Tuesday 20 July 2021

Review of 'Daddy's Home' by St. Vincent


St. Vincent’s new serving of 70s psychedelic sleaze somehow manages to be excitingly fresh. In fact, it’s one of the most exciting albums I’ve heard this year.

Eccentric art rocker Annie Erin Clark (AKA St Vincent) has always been a pretty forward-thinking artist. Her 2014 self-titled record was a groovy rock record featuring guitars modulated to sound like synths and some fairly out-there lyrics ranging from snorting a piece of the Berlin Wall to taking out the garbage and masturbating. Follow-up 2017 album Masseduction was pretty tame in comparison, taking a relatively straightforward synthpop direction, but still sounding very contemporary.

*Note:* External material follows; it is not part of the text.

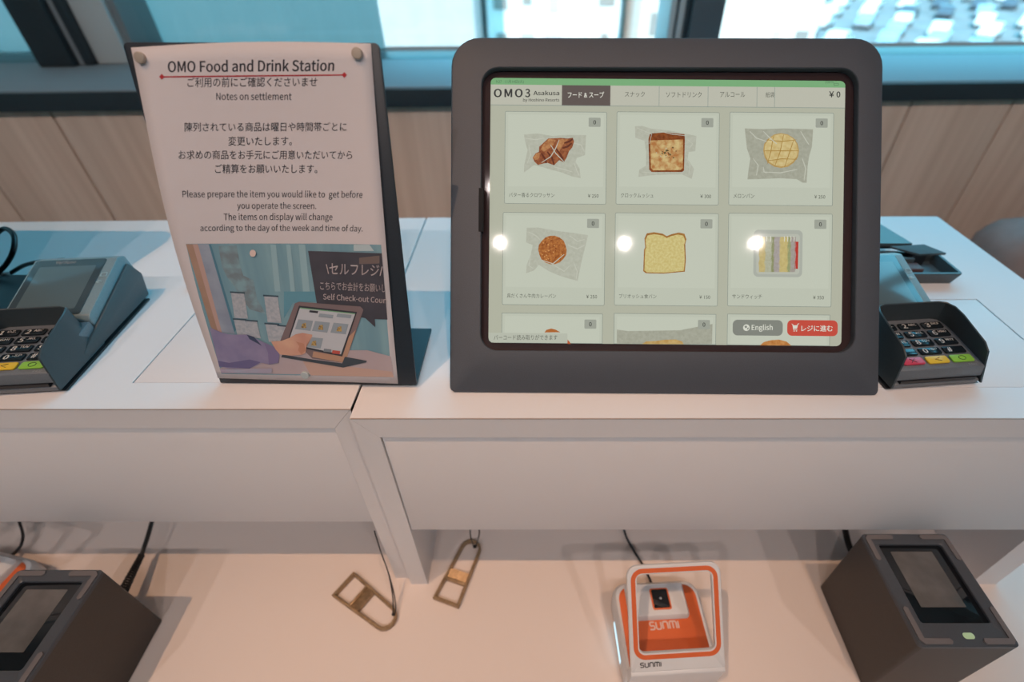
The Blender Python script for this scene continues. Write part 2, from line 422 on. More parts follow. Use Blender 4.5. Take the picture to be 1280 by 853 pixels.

Daddy’s Home is Annie’s first attempt at a retro record. It’s a homage to 70s rock, pop and funk complete with woozy lap steel guitars, chirpy wurlitzers, Motown-esque choral backing vocals and even some sitars. I often get worried when artists go retro as its usually a sign that their creative juices are drying up. However, this album isn’t just another late career tribute record like Sonic Highways – Annie takes the smorgasbord of retro sounds and cooks up some truly inventive compositions.

Most of the tracks adopt standard verse-chorus-verse-chorus formats, but they’re built out of dense and sporadic layers of instrumentation. Tracks like ‘The Melting Of The Sun’ and ‘Down’ can feel quite chaotic on first listen. However, beneath the scattergun splashes of sitar and Wurlitzer are some solid grooves and hooks that have kept me coming back. There are also some relatively stripped-back tracks to contrast the more cluttered ones that help to add breathing space – a prime example is mesmerising Pink-Floydy ballad ‘Live In The Dream’, which uses a whispered delivery and twinkling synths to create a drowsy slow-motion feel.

In addition to the creative and solid composition work, this album also has some fantastic lyrical content. Daddy’s Home isn't just album about daddy issues, but one about abandoning responsibility. It's partially inspired by her father, who recently completed a 12 year jail sentence. For much of her adult life, she's not had a present father figure. She compares this abandonment to her own refusal to become a parent in a world where women are only respected if they become mothers. Much of the songs are delivered via a sleazy Marla-Singer-like character living in 1970s New York - it's a deliberately exaggerated negative stereotype of the thirty-something woman who never settles down. The album starts off fairly light-hearted with lines like ‘I went to the park to watch the little children/ the mothers saw my heels and they said I wasn’t welcome’. However, towards the end of the album she begins to tackle the topic in a more serious manner – the most poignant lines being those at the end of ‘My Baby Wants A Baby’: ‘No one will scream that song I made/ Won’t throw no roses on my grave/ They’ll just look at me and say/ ‘Where’s your baby?’’.

It's a brave and interesting look into the attitude that people have towards childfree women. Even if some of it is delivered through a character, it's Annie's most personal album to date. Combined with the incredible 70s soundscape and inventive arrangement work, it makes for quite a phenomenal record.